Exactly how many lines have the word "this"? Answer with the bare number.

Extracted information:
^^^^

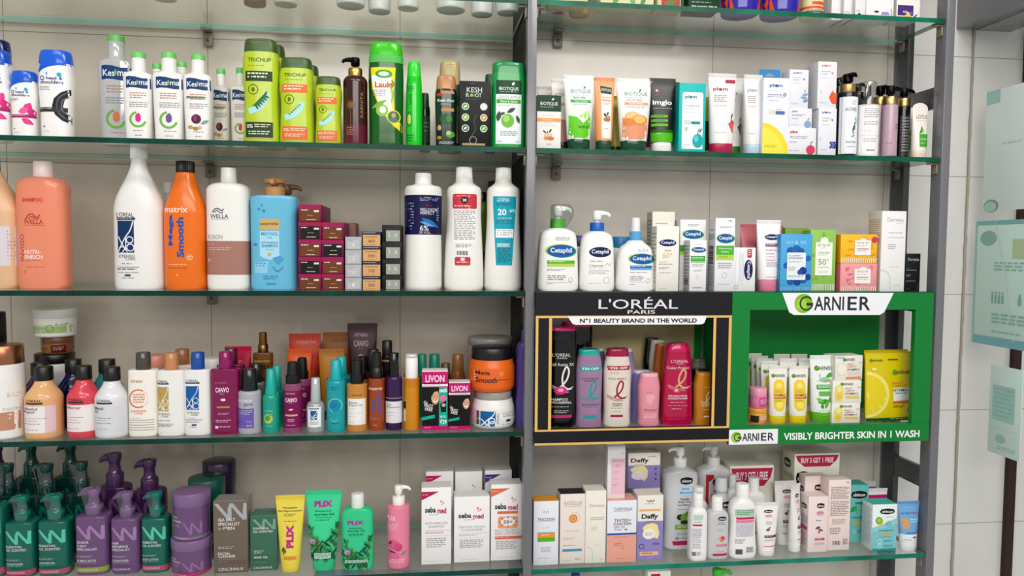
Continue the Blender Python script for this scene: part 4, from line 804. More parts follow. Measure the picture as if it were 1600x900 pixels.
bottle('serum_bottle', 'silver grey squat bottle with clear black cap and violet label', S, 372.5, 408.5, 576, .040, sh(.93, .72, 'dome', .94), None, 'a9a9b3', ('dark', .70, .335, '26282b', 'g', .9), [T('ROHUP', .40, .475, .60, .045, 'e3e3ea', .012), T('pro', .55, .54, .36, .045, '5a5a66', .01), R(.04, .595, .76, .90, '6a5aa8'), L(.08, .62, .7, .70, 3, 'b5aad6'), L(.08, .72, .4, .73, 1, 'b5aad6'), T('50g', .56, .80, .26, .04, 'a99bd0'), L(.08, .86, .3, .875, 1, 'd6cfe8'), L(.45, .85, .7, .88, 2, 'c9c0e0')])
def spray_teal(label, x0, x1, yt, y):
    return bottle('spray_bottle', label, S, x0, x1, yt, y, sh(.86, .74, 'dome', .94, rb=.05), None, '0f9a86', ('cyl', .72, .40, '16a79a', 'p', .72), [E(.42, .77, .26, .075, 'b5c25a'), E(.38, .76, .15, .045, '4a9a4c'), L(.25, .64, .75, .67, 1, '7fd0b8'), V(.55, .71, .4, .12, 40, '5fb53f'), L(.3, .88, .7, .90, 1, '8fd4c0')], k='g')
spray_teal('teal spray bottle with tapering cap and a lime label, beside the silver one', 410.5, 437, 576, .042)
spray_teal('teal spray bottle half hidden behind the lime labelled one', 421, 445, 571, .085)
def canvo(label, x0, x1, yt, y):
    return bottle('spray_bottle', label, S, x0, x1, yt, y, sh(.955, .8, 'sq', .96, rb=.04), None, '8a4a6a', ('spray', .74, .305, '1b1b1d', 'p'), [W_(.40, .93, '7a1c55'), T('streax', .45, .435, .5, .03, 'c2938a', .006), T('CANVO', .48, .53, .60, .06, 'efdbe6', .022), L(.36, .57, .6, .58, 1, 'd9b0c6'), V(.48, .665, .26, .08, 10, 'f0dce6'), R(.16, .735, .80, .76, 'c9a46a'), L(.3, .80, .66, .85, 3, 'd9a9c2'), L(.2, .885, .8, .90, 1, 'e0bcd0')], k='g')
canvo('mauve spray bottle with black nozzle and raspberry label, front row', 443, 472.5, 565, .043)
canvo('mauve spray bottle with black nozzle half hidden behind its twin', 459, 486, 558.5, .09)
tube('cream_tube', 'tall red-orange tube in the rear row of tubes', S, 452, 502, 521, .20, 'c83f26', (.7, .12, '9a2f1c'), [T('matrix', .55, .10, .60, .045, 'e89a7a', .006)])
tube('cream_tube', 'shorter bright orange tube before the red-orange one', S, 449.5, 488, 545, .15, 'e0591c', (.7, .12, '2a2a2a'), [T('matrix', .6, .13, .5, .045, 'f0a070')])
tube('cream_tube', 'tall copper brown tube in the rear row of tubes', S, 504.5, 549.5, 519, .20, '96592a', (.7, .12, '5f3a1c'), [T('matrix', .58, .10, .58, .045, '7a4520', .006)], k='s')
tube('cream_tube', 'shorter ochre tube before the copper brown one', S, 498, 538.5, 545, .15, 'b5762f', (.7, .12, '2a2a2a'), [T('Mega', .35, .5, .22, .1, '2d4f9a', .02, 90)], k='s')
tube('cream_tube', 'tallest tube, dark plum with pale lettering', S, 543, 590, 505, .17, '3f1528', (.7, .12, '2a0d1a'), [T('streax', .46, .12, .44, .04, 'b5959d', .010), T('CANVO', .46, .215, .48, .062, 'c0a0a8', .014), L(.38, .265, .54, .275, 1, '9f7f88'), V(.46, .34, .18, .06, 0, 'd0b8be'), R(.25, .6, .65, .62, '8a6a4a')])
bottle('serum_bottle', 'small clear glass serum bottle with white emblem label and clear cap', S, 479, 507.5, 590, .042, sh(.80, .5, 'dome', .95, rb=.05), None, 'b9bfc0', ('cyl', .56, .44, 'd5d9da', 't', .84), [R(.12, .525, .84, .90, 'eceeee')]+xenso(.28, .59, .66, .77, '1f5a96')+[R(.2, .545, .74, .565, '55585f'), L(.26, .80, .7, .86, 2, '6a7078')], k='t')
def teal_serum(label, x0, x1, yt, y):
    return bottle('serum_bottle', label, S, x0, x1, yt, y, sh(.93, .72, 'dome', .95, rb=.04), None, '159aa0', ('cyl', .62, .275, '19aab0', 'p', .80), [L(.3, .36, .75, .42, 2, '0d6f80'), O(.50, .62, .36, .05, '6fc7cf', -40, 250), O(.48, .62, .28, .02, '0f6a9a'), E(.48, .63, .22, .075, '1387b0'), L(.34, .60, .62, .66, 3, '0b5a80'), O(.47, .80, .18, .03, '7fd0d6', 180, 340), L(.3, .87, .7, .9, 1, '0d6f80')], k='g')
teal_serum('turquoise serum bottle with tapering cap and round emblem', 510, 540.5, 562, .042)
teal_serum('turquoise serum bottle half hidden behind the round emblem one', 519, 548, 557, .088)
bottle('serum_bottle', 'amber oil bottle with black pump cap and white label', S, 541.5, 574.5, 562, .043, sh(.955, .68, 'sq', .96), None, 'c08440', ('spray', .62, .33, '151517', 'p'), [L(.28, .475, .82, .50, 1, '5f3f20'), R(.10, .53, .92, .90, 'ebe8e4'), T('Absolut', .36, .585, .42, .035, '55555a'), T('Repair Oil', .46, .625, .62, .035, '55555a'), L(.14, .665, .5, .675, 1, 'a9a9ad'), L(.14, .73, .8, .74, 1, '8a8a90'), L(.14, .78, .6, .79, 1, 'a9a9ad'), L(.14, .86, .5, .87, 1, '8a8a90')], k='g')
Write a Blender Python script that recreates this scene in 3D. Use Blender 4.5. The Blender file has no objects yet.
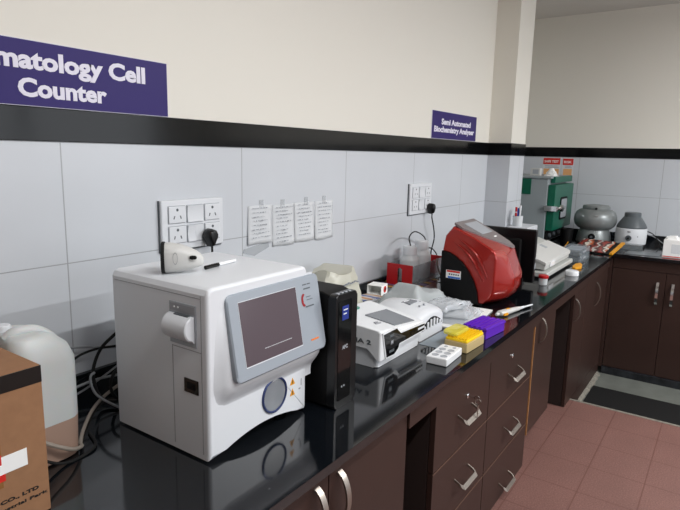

^^^^

Task answer:
2